> _Task details_
Reproduce exactly the opening lines of the listing, stopping after the line that contains "b, 'ink', L2)" and including it.

> _Input_
★ ★ ★
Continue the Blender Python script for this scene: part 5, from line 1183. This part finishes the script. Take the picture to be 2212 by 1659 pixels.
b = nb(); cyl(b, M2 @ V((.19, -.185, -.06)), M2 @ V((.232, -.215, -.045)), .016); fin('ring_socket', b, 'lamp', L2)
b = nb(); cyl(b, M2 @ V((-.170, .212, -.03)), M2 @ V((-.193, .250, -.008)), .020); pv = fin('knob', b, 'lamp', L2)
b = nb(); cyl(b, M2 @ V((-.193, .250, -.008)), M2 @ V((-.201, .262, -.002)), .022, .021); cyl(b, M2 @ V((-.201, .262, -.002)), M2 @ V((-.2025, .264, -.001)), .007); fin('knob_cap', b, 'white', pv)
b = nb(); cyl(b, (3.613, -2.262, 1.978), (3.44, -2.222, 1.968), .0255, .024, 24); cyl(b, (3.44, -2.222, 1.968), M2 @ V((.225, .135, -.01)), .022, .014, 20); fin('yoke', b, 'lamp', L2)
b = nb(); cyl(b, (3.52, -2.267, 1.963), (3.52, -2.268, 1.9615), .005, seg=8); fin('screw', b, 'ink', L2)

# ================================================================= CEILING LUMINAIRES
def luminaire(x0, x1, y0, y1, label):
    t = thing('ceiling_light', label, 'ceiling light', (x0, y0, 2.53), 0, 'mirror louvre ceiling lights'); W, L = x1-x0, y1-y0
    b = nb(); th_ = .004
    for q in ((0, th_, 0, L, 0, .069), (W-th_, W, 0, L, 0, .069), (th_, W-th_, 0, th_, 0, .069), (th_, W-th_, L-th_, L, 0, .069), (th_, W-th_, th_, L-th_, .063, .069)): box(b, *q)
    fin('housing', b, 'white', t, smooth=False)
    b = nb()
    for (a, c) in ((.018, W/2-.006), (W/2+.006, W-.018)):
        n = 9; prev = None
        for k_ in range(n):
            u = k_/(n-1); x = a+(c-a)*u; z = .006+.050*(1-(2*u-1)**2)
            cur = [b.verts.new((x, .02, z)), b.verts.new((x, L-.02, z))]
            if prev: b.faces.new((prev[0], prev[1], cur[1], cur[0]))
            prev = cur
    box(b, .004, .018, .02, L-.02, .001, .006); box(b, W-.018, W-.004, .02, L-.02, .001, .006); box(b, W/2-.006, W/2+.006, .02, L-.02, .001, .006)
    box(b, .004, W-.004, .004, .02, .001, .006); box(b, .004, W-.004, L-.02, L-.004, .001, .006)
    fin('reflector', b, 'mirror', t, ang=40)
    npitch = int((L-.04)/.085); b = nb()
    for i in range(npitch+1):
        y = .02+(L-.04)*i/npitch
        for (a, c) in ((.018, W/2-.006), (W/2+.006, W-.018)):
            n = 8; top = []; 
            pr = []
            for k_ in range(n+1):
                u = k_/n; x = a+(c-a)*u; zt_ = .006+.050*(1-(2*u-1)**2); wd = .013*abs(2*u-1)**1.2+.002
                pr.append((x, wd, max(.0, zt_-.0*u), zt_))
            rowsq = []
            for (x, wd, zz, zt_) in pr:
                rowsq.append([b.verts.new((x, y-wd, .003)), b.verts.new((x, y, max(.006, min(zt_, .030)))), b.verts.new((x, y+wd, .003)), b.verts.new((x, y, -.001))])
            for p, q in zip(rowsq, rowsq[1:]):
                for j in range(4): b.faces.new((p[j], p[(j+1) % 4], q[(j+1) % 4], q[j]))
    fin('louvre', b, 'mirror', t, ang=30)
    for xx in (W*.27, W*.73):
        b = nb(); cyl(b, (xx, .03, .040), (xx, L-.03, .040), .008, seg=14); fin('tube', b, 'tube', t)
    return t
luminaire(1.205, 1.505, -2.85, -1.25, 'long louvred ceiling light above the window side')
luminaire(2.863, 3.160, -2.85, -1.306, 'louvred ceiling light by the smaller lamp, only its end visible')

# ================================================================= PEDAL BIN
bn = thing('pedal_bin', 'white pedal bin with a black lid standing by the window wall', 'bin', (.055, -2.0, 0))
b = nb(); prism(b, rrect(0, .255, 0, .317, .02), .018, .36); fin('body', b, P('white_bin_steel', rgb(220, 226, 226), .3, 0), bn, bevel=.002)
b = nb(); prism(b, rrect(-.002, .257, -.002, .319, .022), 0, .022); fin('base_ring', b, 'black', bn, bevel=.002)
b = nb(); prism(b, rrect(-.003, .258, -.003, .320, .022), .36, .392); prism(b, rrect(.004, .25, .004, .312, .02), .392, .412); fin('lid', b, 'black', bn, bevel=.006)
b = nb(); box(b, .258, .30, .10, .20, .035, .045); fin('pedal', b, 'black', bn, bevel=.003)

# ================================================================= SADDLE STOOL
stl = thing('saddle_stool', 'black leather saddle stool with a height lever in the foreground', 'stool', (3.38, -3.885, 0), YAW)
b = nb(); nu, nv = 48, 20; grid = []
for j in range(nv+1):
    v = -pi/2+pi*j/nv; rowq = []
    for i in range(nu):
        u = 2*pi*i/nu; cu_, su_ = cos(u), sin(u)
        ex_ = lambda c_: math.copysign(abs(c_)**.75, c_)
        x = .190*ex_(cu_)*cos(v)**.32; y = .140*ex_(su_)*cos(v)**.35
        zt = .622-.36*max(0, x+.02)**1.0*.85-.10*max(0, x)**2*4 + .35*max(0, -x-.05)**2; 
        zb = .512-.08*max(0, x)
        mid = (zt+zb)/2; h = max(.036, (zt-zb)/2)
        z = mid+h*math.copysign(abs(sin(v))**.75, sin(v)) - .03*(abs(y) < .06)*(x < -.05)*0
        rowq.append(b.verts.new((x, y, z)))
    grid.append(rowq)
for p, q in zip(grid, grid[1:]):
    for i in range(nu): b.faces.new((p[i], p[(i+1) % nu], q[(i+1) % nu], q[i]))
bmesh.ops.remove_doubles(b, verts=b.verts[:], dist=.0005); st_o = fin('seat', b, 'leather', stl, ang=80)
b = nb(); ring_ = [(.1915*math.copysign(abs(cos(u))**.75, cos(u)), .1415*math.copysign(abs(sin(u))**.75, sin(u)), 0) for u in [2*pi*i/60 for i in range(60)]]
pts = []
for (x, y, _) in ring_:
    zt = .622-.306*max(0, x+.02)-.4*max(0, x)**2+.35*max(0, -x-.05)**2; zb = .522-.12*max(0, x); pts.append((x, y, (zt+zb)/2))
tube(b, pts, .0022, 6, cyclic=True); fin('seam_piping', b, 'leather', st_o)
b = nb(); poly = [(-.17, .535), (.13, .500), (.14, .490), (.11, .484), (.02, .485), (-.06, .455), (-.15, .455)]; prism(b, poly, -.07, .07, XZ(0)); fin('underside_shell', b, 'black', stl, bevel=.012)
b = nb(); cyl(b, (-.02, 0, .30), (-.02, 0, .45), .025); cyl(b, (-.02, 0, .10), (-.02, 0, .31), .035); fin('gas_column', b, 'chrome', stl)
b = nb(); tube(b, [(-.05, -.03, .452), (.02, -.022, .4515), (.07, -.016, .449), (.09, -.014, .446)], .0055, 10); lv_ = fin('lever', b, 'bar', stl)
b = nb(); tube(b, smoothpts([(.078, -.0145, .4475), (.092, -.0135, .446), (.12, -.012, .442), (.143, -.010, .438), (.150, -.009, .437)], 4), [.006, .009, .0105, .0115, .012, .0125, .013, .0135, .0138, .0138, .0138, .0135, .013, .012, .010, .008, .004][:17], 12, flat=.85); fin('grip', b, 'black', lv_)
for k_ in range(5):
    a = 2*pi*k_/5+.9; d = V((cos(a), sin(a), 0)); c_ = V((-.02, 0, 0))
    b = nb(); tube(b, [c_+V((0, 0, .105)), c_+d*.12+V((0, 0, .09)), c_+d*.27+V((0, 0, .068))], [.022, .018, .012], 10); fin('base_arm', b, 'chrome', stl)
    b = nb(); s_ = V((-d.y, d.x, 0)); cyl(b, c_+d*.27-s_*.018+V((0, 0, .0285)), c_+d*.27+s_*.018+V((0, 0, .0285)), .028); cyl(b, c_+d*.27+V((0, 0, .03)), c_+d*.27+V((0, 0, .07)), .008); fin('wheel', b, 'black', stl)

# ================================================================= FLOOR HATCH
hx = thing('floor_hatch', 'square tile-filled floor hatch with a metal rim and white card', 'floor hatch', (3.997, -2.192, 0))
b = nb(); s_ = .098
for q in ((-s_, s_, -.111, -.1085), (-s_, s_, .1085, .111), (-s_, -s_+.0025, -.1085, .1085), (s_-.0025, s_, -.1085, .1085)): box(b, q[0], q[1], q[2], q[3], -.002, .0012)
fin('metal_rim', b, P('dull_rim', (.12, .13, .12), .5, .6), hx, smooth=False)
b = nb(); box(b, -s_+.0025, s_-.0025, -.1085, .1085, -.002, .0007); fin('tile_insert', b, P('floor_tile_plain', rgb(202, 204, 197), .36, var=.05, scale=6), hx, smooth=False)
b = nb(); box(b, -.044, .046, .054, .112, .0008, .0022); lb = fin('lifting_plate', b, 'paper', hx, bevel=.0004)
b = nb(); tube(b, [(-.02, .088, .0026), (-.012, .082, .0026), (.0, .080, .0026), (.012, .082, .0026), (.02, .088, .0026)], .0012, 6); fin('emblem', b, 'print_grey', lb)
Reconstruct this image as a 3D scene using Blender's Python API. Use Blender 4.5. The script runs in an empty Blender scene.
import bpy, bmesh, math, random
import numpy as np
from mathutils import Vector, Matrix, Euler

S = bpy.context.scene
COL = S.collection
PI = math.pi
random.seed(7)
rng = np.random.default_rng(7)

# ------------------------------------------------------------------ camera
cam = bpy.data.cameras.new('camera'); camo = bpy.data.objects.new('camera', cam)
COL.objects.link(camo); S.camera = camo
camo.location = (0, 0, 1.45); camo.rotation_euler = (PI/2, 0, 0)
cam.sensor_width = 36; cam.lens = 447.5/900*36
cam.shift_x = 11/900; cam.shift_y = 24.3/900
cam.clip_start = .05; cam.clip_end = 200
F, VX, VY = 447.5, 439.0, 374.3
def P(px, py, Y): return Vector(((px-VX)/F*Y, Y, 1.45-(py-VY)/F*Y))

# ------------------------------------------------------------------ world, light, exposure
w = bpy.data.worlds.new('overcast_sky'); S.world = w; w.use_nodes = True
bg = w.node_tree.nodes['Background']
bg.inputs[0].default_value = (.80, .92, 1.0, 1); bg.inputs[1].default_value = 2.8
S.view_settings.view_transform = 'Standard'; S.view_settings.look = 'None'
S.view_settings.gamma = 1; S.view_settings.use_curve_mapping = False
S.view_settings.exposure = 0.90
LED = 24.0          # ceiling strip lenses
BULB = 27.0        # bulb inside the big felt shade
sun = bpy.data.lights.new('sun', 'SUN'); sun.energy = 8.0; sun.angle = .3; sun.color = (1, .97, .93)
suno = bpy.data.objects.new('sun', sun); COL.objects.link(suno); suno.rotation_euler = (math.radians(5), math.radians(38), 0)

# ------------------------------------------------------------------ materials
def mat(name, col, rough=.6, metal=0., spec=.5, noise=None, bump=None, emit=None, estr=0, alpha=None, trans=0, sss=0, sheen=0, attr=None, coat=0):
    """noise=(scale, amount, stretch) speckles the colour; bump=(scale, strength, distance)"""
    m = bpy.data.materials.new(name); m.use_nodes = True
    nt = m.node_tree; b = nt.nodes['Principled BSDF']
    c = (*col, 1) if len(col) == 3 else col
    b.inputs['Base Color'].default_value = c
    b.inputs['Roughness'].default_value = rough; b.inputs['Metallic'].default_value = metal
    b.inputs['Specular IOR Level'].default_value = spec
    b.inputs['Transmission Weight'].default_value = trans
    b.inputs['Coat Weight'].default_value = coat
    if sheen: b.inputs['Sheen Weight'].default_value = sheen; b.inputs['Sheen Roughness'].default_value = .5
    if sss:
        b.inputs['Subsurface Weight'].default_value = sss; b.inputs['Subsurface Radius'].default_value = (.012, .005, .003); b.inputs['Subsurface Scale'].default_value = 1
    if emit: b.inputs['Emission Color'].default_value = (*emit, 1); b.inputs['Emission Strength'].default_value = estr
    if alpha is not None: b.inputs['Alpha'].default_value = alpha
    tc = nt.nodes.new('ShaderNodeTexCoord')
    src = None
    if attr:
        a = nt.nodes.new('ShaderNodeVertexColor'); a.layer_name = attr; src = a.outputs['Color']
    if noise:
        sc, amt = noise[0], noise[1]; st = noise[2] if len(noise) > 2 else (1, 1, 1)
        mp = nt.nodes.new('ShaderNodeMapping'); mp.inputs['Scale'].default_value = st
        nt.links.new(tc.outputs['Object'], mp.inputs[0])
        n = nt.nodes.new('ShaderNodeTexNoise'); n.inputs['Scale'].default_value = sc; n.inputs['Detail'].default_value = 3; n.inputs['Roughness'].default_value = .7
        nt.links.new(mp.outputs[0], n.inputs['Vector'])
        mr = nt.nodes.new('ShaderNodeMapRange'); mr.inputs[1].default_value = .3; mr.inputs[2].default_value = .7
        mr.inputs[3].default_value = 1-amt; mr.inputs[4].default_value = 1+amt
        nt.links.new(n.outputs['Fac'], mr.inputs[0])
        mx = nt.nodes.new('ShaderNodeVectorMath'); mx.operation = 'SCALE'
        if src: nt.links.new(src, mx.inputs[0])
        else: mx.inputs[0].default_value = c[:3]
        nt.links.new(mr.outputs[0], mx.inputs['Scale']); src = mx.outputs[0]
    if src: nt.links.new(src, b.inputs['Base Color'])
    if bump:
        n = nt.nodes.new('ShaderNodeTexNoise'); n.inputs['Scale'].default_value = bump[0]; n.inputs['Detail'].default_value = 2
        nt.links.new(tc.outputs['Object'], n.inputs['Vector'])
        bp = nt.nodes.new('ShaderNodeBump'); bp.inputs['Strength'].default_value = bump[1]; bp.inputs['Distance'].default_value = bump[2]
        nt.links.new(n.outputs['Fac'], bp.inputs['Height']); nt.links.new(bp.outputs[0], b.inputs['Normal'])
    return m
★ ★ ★
> _Output below_
Continue the Blender Python script for this scene: part 5, from line 1183. This part finishes the script. Take the picture to be 2212 by 1659 pixels.
b = nb(); cyl(b, M2 @ V((.19, -.185, -.06)), M2 @ V((.232, -.215, -.045)), .016); fin('ring_socket', b, 'lamp', L2)
b = nb(); cyl(b, M2 @ V((-.170, .212, -.03)), M2 @ V((-.193, .250, -.008)), .020); pv = fin('knob', b, 'lamp', L2)
b = nb(); cyl(b, M2 @ V((-.193, .250, -.008)), M2 @ V((-.201, .262, -.002)), .022, .021); cyl(b, M2 @ V((-.201, .262, -.002)), M2 @ V((-.2025, .264, -.001)), .007); fin('knob_cap', b, 'white', pv)
b = nb(); cyl(b, (3.613, -2.262, 1.978), (3.44, -2.222, 1.968), .0255, .024, 24); cyl(b, (3.44, -2.222, 1.968), M2 @ V((.225, .135, -.01)), .022, .014, 20); fin('yoke', b, 'lamp', L2)
b = nb(); cyl(b, (3.52, -2.267, 1.963), (3.52, -2.268, 1.9615), .005, seg=8); fin('screw', b, 'ink', L2)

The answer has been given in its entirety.